## Given information

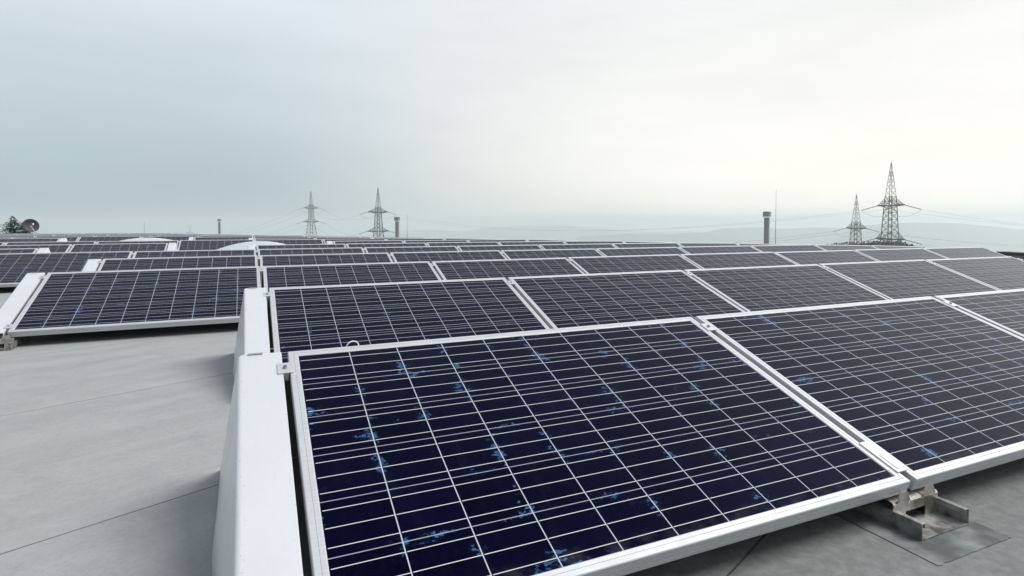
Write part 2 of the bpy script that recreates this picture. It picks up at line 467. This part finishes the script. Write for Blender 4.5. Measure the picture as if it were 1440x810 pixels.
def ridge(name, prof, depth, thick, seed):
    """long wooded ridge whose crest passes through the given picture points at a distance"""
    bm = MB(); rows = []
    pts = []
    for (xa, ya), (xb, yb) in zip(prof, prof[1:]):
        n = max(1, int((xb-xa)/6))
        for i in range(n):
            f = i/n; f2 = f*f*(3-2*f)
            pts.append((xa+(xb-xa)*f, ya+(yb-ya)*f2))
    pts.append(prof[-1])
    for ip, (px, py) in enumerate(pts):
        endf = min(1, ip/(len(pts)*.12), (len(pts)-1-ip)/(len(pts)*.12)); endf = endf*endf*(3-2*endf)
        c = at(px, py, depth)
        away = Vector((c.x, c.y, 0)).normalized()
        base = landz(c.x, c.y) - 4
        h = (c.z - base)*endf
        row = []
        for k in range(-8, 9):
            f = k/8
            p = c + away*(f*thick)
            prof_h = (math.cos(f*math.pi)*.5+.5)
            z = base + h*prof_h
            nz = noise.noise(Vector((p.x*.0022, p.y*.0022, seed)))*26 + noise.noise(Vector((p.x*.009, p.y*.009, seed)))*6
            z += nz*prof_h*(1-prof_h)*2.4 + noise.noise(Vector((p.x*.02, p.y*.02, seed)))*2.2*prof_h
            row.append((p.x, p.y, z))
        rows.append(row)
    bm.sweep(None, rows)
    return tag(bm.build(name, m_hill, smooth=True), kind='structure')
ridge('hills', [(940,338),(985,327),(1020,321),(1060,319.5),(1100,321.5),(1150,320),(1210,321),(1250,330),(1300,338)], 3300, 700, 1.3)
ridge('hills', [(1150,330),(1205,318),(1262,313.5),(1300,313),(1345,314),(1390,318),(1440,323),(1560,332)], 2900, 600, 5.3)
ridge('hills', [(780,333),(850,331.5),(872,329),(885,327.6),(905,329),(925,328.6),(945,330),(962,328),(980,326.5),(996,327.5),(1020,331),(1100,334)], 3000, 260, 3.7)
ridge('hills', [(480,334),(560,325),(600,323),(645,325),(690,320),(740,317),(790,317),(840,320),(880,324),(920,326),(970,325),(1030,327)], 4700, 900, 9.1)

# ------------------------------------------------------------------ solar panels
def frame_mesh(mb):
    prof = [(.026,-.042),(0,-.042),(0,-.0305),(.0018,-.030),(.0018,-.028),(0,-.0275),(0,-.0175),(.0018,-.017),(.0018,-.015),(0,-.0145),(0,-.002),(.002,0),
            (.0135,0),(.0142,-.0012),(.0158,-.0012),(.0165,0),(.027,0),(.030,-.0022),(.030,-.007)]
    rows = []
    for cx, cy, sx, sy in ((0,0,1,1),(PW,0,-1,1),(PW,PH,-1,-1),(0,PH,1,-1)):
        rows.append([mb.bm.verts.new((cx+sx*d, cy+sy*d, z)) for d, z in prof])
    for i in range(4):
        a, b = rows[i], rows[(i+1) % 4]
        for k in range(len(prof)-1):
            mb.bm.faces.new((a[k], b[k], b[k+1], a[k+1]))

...

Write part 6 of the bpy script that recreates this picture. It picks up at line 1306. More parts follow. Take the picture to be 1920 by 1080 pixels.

## Your objective
What is the number of lines in the data that hold the word "Write"? Reply with that number and nothing else.

## Written solution
2